Lettre à Paul Desmarais
Antidote

Lettre à Paul Desmarais

Nous sommes de fiers actionnaires de Power Corporation bénéficiant habituellement, année après année, de l’excellente performance de l’entreprise que vous dirigez. Cependant, nous sommes moins fiers d’une partie des investissements de l’entreprise réalisée au sein de Total, la plus grande pétrolière française, qui a des intérêts importants dans le gazoduc Yadana en Birmanie, exploité en partenariat avec le gouvernement de Birmanie. Lors de la dernière assemblée d’actionnaires, Power détenait un peu moins de 4 % des actions de Total à travers une filiale, cet engagement étant bonifié par le fait que vous siégez au conseil d’administration de Total.

Selon les propos mêmes de Christophe de Margerie, PDG de Total, la junte birmane perçoit la moitié de ses ressources financières des deux gazoducs en fonction en Birmanie, dont l’un est cogéré par Total et Chevron. Les redevances annuelles payées au gouvernement birman par la filiale Total Myanmar Exploration and Production représentent un minimum de 200 millions de dollars. Dans ce contexte et en vertu de l’engagement que Power a pris sur son site Web de favoriser le respect des droits de la personne, vous serait-il possible de transmettre formellement et publiquement une lettre à la direction de Total à l’effet de cesser les opérations du gazoduc jusqu’à la chute du régime birman?

L’arrêt de ce projet pourrait avoir un effet à court terme sur les revenus de Total, et donc sur les revenus de Power, mais la continuation des opérations aurait des effets négatifs encore plus grands en prêtant le flanc à d’éventuels recours juridiques et à des boycotts de consommateurs et d’investisseurs qui pourraient entacher la réputation comme la valeur de Total et Power.

LE DROIT INTERNATIONAL

En effet, une certaine jurisprudence rend de plus en plus crédibles des accusations de complicité avec des États violant les droits humains, surtout dans le cas birman. Comme vous le savez, Unocal, maintenant propriété de Chevron, partenaire de Total dans le gazoduc de Yadana, a dû accepter de payer un montant significatif en guise de réparation dans le cadre d’une entente hors cour pour éviter un procès devant la cour américaine lors duquel elle aurait été accusée de bénéficier du travail forcé illégal en vertu du droit américain et international.

L’ONU définit la "complicité" comme étant minimalement un des deux états de fait suivants: ignorer sciemment une violation des droits humains ou fournir une assistance qui aura un effet substantiel pour perpétrer une violation des droits humains. Il faudrait se fermer les yeux pour ne pas voir dans la relation de Total avec le gouvernement birman un risque élevé de contrevenir à au moins un de ces principes.

LE BOYCOTT

De nombreux boycotts sont organisés par des groupes de consommateurs et d’investisseurs, même si certains soutiennent que le boycott a des effets négatifs sur la population.

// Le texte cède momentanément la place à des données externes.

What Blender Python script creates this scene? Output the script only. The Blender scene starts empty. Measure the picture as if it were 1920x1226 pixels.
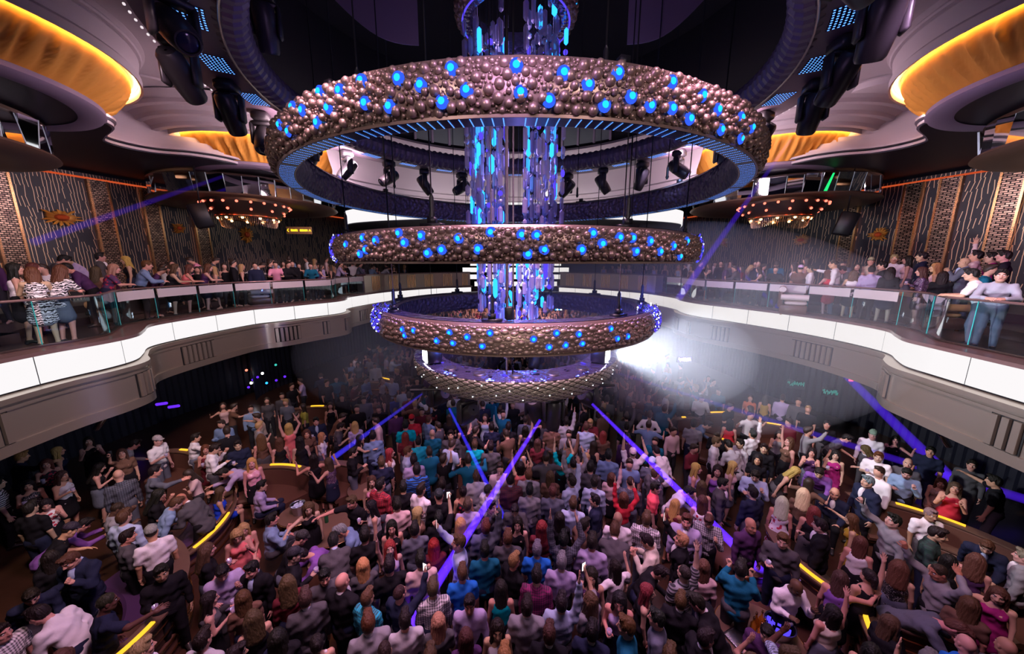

Dans le contexte où 50 % du budget du gouvernement birman va à son armée et que seulement 3 % va à l’éducation, la population a peu à perdre d’un tel boycott. Ce constat est renforcé par le fait que la leader du mouvement démocratique et Prix Nobel Aung San Suu Kyi a elle-même appelé au boycott. L’exemple de l’Afrique du Sud, où le boycott a eu raison de l’apartheid, reste à l’esprit de tous, même du président français Nicolas Sarkozy qui a demandé à Total de geler ses investissements.

Vous savez aussi qu’un grand nombre de vos actionnaires institutionnels ont maintenant des politiques très explicites qui vont dans le sens de notre demande. C’est le cas notamment de la Caisse de dépôt qui a signé les Principes pour l’investissement responsable développés par l’ONU qui l’engagent notamment "à être active et prendre en compte" ces questions sociales dans ses pratiques d’actionnaire.

Nous sommes convaincus que vous saurez apprécier l’intérêt de cette proposition constructive et espérons que vous assumerez votre rôle de leader pour protéger et renforcer la confiance des citoyens et des actionnaires envers cette merveilleuse et très rentable entreprise qu’est Power.